Ripper by Isabel Allende

(Translated by Ollie Brock and Frank Wynne)

Harper, 478 pages, $28.99

Ripper is more famous at this point for its controversy than its literary quality. Isabel Allende said in an interview with NPR, “This book is tongue in cheek.” She also admitted that she was not a fan of the mystery genre, although her husband writes mysteries. Then the real slam came when she said, “I will take the genre, write a mystery that is faithful to the formula and to what the readers expect, but it is a joke.” Many people picked on the “joke” aspect and thought she was being very disrespectful. Allende later clarified that her use of idiomatic English (Spanish is her primary language) misrepresented what she really meant. She meant that she would take mystery conventions and treat them ironically. I accept this, and it sounds like a valid goal.

BUT …

What Allende has done because she’s NOT a mystery fan is to take the most popular aspects of the genre and toss it all together in a fruit salad-y kind of way. Cozy new age meets Navy SEAL meets groovy computer-savvy kids meets psycho killer meets tough guy cop meets a Lisbeth Salander wannabe meets every piece of research Allende did to prepare for writing a mystery. And in fact it’s more a romance than anything else. And she throws in a little woo-woo. Irony meets confusion, and confusion wins.

BUT …

There certainly were parts of the book that were interesting to read. Almost every character gets a treatment, and sometimes it’s quite charming. Especially when she presents the various Latin American characters (please don’t lump all Spanish-speaking cultures together), it’s downright fascinating.

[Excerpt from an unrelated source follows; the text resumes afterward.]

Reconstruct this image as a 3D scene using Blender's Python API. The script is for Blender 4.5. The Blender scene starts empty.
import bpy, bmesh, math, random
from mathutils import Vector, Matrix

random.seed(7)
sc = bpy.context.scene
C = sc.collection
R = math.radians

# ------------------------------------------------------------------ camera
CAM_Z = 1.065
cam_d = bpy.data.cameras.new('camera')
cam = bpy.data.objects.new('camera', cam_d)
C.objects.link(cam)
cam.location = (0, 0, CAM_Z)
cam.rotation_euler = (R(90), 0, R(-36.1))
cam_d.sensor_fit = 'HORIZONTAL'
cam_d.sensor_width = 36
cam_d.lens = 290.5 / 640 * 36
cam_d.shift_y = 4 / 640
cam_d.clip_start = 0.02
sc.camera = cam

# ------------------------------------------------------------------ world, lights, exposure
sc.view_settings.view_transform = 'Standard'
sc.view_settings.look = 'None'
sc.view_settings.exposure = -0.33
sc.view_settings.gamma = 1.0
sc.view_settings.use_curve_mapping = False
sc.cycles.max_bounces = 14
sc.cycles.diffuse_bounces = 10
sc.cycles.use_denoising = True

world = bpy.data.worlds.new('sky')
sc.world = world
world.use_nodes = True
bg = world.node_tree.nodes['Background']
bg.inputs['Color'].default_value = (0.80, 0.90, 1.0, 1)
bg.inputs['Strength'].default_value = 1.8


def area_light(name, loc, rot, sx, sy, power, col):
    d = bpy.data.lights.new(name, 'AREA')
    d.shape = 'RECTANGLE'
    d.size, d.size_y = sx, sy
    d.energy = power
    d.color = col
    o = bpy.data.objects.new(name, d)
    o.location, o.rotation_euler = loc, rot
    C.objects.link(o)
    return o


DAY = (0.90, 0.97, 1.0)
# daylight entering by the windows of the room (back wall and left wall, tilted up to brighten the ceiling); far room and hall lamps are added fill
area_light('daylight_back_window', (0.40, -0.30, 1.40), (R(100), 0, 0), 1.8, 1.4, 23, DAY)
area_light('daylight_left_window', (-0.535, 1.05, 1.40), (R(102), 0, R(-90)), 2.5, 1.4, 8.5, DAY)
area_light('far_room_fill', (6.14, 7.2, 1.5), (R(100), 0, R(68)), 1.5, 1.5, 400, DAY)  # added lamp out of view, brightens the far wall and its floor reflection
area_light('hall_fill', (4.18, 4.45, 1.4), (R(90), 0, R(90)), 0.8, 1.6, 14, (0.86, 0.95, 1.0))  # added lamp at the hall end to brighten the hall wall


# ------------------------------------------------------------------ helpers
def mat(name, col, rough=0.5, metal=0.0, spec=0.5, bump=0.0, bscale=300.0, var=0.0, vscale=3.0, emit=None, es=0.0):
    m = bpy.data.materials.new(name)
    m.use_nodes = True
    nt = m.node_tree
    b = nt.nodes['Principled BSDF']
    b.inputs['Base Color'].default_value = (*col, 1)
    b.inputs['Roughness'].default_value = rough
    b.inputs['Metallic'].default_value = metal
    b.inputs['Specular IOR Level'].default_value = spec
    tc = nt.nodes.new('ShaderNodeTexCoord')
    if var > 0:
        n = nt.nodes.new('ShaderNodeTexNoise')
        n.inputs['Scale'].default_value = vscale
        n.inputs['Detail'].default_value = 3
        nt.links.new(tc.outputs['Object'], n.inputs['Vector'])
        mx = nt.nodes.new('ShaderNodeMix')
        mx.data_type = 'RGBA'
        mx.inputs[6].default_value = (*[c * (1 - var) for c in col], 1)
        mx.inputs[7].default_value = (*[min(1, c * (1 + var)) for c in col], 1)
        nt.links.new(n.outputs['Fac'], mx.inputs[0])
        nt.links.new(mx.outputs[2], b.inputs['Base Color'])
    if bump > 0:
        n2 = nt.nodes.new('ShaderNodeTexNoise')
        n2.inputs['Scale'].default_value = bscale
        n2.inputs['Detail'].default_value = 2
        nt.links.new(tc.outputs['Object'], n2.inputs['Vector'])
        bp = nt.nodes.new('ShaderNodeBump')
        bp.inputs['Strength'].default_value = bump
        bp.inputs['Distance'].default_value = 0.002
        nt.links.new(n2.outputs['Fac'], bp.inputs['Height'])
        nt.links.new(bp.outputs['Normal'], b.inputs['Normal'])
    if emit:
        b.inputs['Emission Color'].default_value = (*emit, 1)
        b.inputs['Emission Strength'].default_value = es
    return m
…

The basic story is that 17-year-old Amanda Martín is the daughter of Indiana Jackson, a new age healer (Reiki, aromatherapy, etc.), who is divorced from Bob Martín, the Deputy Chief of Police of San Francisco. Amanda is convinced that a serial killer is stalking San Francisco. She and an online crew of game players (including her grandfather, Indiana’s father) scattered around the world decide to catch the killer. Indiana’s boyfriend (a society playboy), a wannabe lover (the Navy SEAL), and a lovestruck client vie for Indiana’s attention and manage to get mixed up in the proceedings. Every character, however minor, is eccentric, every relationship is fraught. It makes for a long book.

It’s hard to know what to say the bottom line is. Allende is popular for a reason. She can make a story about a community and its interactions. Even in a throwaway part, she can say something interesting about a character. On the other hand, I hated all the men who vied for Indiana’s affection. They seemed so not worthy of her. They were homophobic or snobbish or stupid. Indiana was a ditzy mother at best and didn’t seem to deserve her daughter’s affection. The cop father blithely lets his father-in-law and 17-year-old daughter look at classified police material. So this is the bottom line, I guess: There was stuff to recommend it and stuff that just didn’t gel. Sigh.